Nos domínios da política – estamos fartos de saber – os fatos ocorrem na maioria das vezes sem quaisquer conotações com a plausibilidade. Daí resulta a série infindável de definições produzidas pela sabedoria popular sobre essa arte milenar de aproximar os contrários ou engolir sapos, como rezam tanto as filigranas acadêmicas como o linguajar tosco dos botequins.
Contudo, é oportuno lembrar a profunda lição prática a extrair de uma frase sempre citada pelo então governador das Minas Gerais, Magalhães Pinto, não por acaso dono do poderoso Banco Nacional, quando se valia da esperteza de seus conterrâneos para transmitir a idéia mais precisa sobre o fenômeno psicossocial. Assim se dizia nas Alterosas: ?Política é como nuvem: quando se olha está de um jeito, mas instantes depois já está completamente diferente?.
É dessa forma simplória e, ao mesmo tempo objetiva, que o presidente Luiz Inácio Lula da Silva deve estar procurando absorver a dura realidade produzida pelas urnas eletrônicas de domingo passado. O passeio prenunciado pelas pesquisas até uma semana antes, de liquidação da fatura no primeiro turno, tornou-se aborrecida e frustrante realidade a ser perseguida até o dia 29.
A reação de Geraldo Alckmin, mesmo a reboque do desmantelamento da tentativa de causar dificuldades para a tranqüila eleição de José Serra em São Paulo, mudou em poucos dias um panorama que se julgava definido. Ao contrário, as nuvens que toldaram o horizonte lulista no dia 1.º acabaram permitindo a passagem da luz sobre os eleitores do tucano, cujo número cresceu em proporção impressionante. A definição ficou para o último domingo deste mês.

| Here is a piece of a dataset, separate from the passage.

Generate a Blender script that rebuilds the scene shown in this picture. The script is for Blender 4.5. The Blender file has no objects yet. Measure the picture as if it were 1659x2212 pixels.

A lição do velho Magalhães Pinto está em pauta. O vendaval de votos dados a Alckmin esfumou a esperança de Lula ganhar no primeiro turno, e poucas vezes na história recente do país viu-se uma epígrafe de quão sujeitas a chuvas e trovoadas são as previsões eleitorais. Nem os principais institutos de pesquisa, que insistiram em apontar a vitória de Lula no primeiro turno, sabiam ou tiveram o condão de detectar que algo estava no ar além dos urubus e aviões de carreira, como dizia o Barão de Itararé, histriônico cronista dos costumes brasileiros dos meados do século passado.
Quem parece não estar nem aí para o comportamento errático do clima político são os próceres do PMDB, o genuíno partido de resultados. Com quatro governadores já eleitos e outros tantos com chances reais de ganhar no final do mês, a maior bancada na Câmara dos Deputados e a segunda no Senado, o partido assume os ares daquela dama de folhetim cobiçada por desatinados litigantes.
Os 86 deputados eleitos pelo PMDB serão indispensáveis para que o futuro presidente tenha maioria na Câmara. O inverso é também verdadeiro, pois se a bancada marchar para a oposição, Lula ou Alckmin terão imensos problemas na aprovação de projetos de interesse do governo. Quando os senadores José Sarney e Renan Calheiros agiram abertamente para estiolar a idéia do lançamento de candidatura própria à Presidência da República, mesmo ante a aspereza das críticas de nove entre dez analistas políticos, hoje podem se vangloriar do acerto de sua jogada.